I am new to convex hulls and I have encountered the following statement:
Given a set of n points in a vector space $\{x_1 ... x_n \}$, every point $x_0$ in the convex hull they form is obtained from the expression:
$$ x_0 = \sum_{i=1}^n \alpha_i x_i$$ where $\alpha_i\geq0$ and $\sum_{i=1}^n\alpha_i=1$, with different coefficients $\alpha_i$ giving different points, always within the convex hull.
I have seen in this other answer a very clear example in $\mathbb R^2$ with only three points, for which the convex hull is just the convex combination of those three points, and corresponds to the points within the triangle formed by them. In $\mathbb R^2$, but for $n$ points, the convex hull is just the set of all points inside the polygon formed by the "outer" points of the set - enclosing the rest of "inner" points. (Formally, the smallest convex set which contains all the points in our set of $n$ points.)
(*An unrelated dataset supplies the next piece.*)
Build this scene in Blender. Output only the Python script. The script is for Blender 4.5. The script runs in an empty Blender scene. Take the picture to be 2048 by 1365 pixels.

If we added another point inside the triangle, the convex hull would remain the same; however, based on the expression I provide, that new point should also be included in the weighed sum (the sum goes from $0$ to $n$), in spite of lying inside such polygon and therefore not altering the convex hull. Why would such inner points be included in the sums? Are perhaps their coefficients zero (i.e. $\alpha_i=0$ precisely for those "inner" points)?
Additionally, if possible, I would like to know how the expression I give for the most general case is obtained, or at least how I could intuitively think about it to make it a bit more transparent.